Cela pourrait tenir de l’absurde, être dada : jouer à la fois du piano et de la machine à coudre, jusqu’à ce que couture vous emporte. Cela pourrait relever de la critique du commentaire artistique : expliquer ce tableau, l’interpréter au-delà des pensées du peintre – qui le traverse bien sûr – ne jamais jouer la musique que l’on voit. Cela pourrait interroger ce qui est vrai chez le comédien, son paradoxe, ce qu’il fait de son corps, ce qu’il donne à voir. Cela pourrait chanter juste. Cela pourrait questionner le quatrième mur, celui qui est construit en parpaings. Cela pourrait être drôle ou profond, décalé ou brillant.

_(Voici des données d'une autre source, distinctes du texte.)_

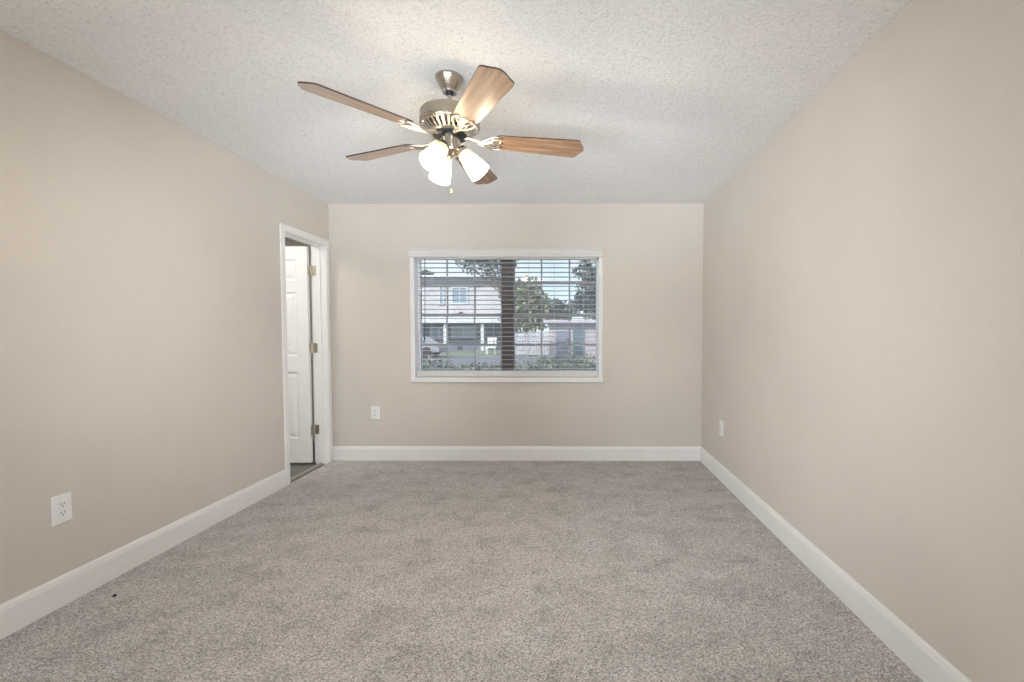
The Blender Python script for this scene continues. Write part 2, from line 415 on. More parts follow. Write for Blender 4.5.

Las ! Rien n’est approfondi, achevé. Des gags éculés s’enchaînent comme dans de mauvais sketches. Une fille se poivre, se persille, se barde la tête avant de se la mettre au four ; une autre s’énuclée dans des cornets à glace – certes c’est faux et l’impression désagréable est là, et alors ? Le développement, la suite ? Non, on met un oiseau dans le piano, on arrose on ne sait quoi, on va dans l’espace, on parle anglais, on cuisine des oignons pour ne pas les manger, on se prélève des échantillons, on chante (mal) une aria baroque ou des lieder, parfois en mangeant un yaourt, on dissèque un insecte, on maquille un collègue en oubliant sa jupe. L’écrivain rit bêtement avant de se mettre en slip.
Le public rit, beaucoup, applaudit, debout. D’autres bâillent.
En matière de questionnement du théâtre, on préfère écouter le Prologue de Pagliacci. En matière d’absurde, on préfère attendre Godot. Classiques certes, mais de bon goût.